Resources and energy export earnings ease due to slower world growth

The REQ predicts export earnings will start to rebound over the next two years.
The REQ predicts export earnings will start to rebound over the next two years.

Following the $455b export high in FY23, earnings from Australia’s resources and energy sectors are set to normalise, according to the September 2024 Resources and Energy Quarterly (REQ).

Released by the Federal Department of Industry, Science and Resources, the REQ forecasts export earnings to ease to $372b in FY25, down from $415b recorded in FY24, as a result of weaker global prices, slower world growth and increased supply of key commodities.

Iron ore prices fell to a two year low to below $144/t (US$100/t) due to weakness in global steel demand and falling steel production in China, while prices for base metals, lithium, nickel and metallurgical coal remained weak.

Notably, the gold price hit a new record high of $3608/oz (US$2500/oz), driven by expectations of interest rate declines, the lower US dollar and Chinese demand for alternative investments.

Export earnings

Among the resource commodities, iron ore was the largest exporter, contributing $138b.

Liquefied natural gas (LNG), metallurgical coal, thermal coal and gold rounded out the top five exports, contributing $69b, $54b, $37b and $33b, respectively.
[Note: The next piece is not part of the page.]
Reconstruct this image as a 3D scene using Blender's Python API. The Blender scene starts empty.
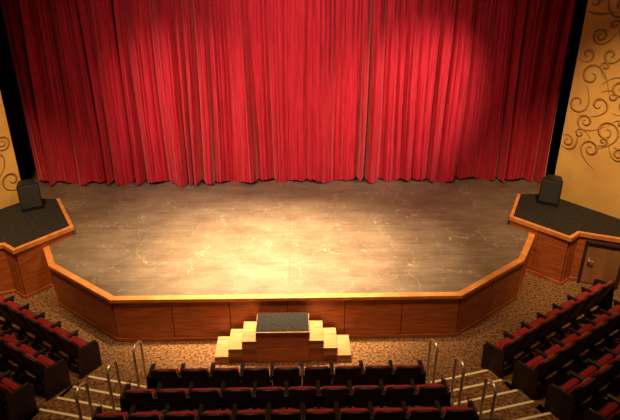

Federal Resources Minister Madeleine King says these forecasts underpin the ongoing importance of Australia’s commodity sector to the country’s economic wellbeing.

“Despite reductions in some bulk commodity prices, there have been record gold prices and ongoing gains in iron ore export volumes,” she said.

“The resources and energy sector continues to underpin Australia’s economy and support more than a quarter of a million direct jobs.”

She went on to add that although lower prices for iron ore and LNG exports are feeding into these forecasts, Australia’s production of these commodities continues to support the economy.

“Lower prices for critical minerals underline the need for government support for our critical minerals sector through policies such as the production tax incentive,” she said.

“Measures such as the critical minerals production tax incentive and the newly established minerals security partnership finance network signed with partners such as the US, India, the Republic of Korea, Japan and the UK will help create jobs and prosperity for future generations.”

Minerals Council of Australia chief executive Tania Constable says that while mining is the cornerstone of the economy, there are distinct challenges emerging.

“The FY24 budget outcome and REQ forecasts reveal the vulnerability of Australia’s economy to fluctuations in commodity prices, highlighting the pressing need for governments to prioritise mining investment to secure the nation’s long-term economic growth and the budget’s fiscal strength,” she said.

“With these challenges confronting Australia head on, it is critically important that governments pursue productivity-enhancing policies that attract investment in mining, create more jobs and increase the nation’s economic resilience to withstand future economic downturns.”

The REQ predicts export earnings will fall to $354b in FY26 but then level out and start to rebound over the next two years.

Budget surplus

The REQ follows the Federal Government announcing its final Budget outcome with a second consecutive surplus of $15.8b recorded in FY24, the first back-to-back surpluses recorded in nearly two decades.

This is a significant increase to the $9.3b first recorded in May, however, Federal Treasurer Jim Chalmers says the outlook ahead is challenging.

“Tax receipts are $5.3b lower than forecast, with a challenging outlook ahead as global economic uncertainty has weighed on the prices of our key commodities,” he said.

Just over $5.1b was put towards Australia’s mining, manufacturing and construction sectors in FY24.